Certain limitations on the number of shares that a participant may purchase apply. For example, the option
granted to an employee may not permit him or her to purchase stock under the New ESPP at a rate which exceeds
$25,000 in fair market value of such stock (determined as of the Offering Date) for each calendar year in which the
option is outstanding. In addition, we have set 10,000 shares as the maximum number of shares an employee may
purchase on each purchase date. The New ESPP allows us to increase or decrease this share limit without
stockholder approval. In addition, we will make a pro rata reduction in the number of shares subject to options
outstanding under the New ESPP if the total number of shares that would otherwise be purchased on a Purchase
Date by all participants exceeds the number of shares remaining available under the plan.
Provided the employee continues participating in the plan through the end of an Offering Period, his or her
option to purchase shares is exercised automatically at the end of the Offering Period, and the maximum number of
shares that may be purchased with accumulated payroll amounts at the applicable purchase price are issued to the
employee.
Rights to purchase stock under the New ESPP are generally not transferable by the employee.
Termination of Employment; Withdrawal from New ESPP
Termination of a participant’s employment for any reason, including retirement or death, or the failure of the
participant to remain in the continuous employ of Symantec for at least 20 hours per week and more than five
months in any calendar year during the applicable Offering Period, cancels his or her option to purchase and
terminates his or her participation in the New ESPP immediately. In such event, the payroll deductions credited to
the participant’s account will be returned (without interest unless required by applicable law) to him or her or, in the
case of death, to the person or persons entitled thereto as provided in the New ESPP.

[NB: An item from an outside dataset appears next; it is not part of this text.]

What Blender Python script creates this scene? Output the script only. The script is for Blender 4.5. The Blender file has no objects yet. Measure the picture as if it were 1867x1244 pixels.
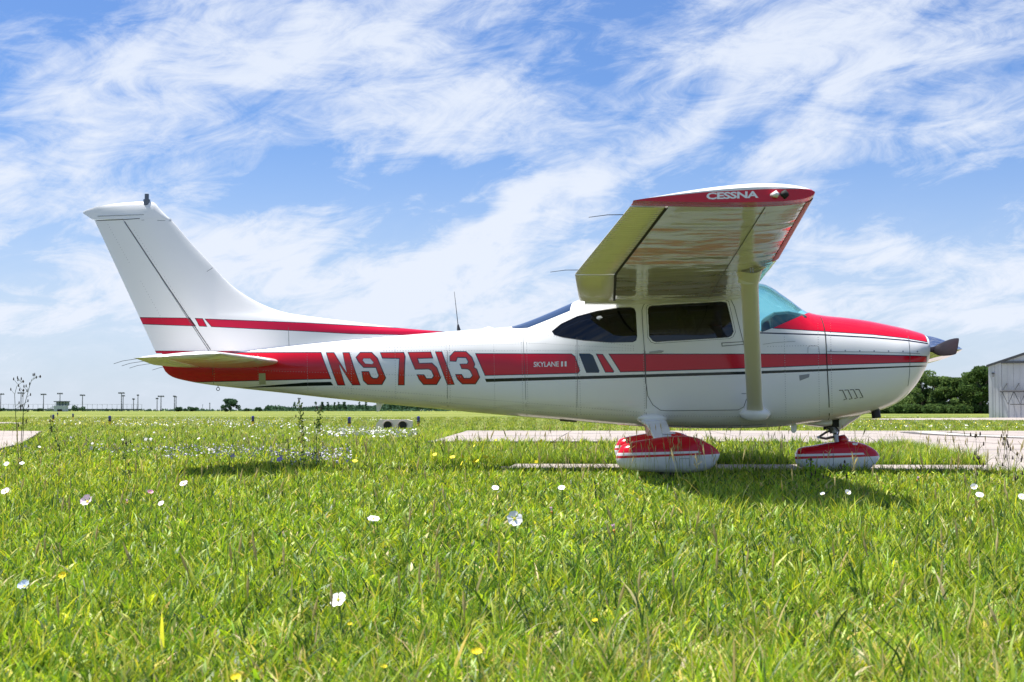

A participant may withdraw from the New ESPP at any time during an Offering Period prior to a date specified
for administrative reasons prior to the Purchase Date. Upon withdrawal, the participant’s accumulated payroll
amounts are returned to him or her, without interest unless required by applicable law.

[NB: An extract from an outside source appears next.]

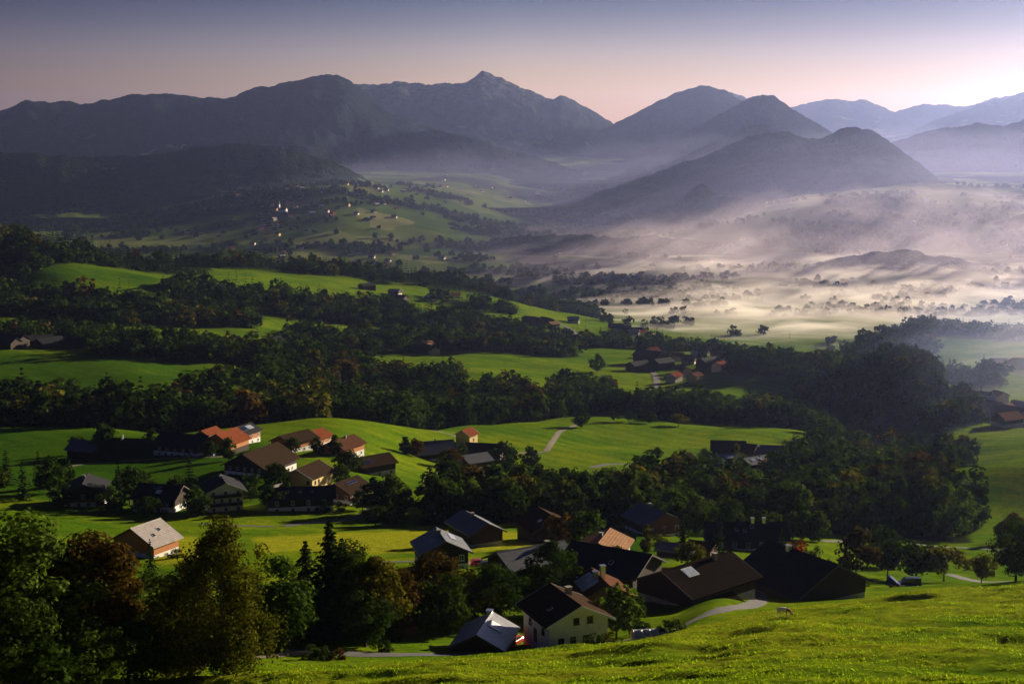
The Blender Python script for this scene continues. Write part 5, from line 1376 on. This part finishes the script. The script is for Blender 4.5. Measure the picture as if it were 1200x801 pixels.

Adjustments upon Changes in Capitalization; Corporate Transactions
Subject to any required action by our stockholders, in the event any change is made in Symantec’s
capitalization during an Offering Period, such as a stock split, stock dividend, subdivision, combination, reclas-
sification or similar change that results in an increase or decrease in the number of shares of our common stock
outstanding without receipt of consideration by Symantec, proportionate adjustment shall be made to the number of
shares remaining available for issuance under the New ESPP, the purchase price and number of shares subject to
then-outstanding options under the New ESPP, and the maximum number of shares that may be purchased on any
purchase date.
In the event of a proposed dissolution or liquidation of Symantec, the Offering Period then in progress will
terminate immediately prior to the consummation of the transaction, unless our Board provides otherwise in
connection with the transaction. In the event of a sale of all or substantially all of our assets, or if we (or one of our
affiliated companies) merge with or into another corporation or engage in a similar acquisition transaction, each
then-outstanding option under the New ESPP will be assumed or an equivalent substitute option substituted by our
successor entity, unless our Board elects in lieu of that treatment to simply shorten the Offering Period then in
progress and allow each outstanding option to be automatically exercised on a specified date preceding closing of
the transaction. If our Board sets an earlier Purchase Date in connection with an asset sale, merger or similar
transaction, the Offering Period then in progress will terminate on that Purchase Date.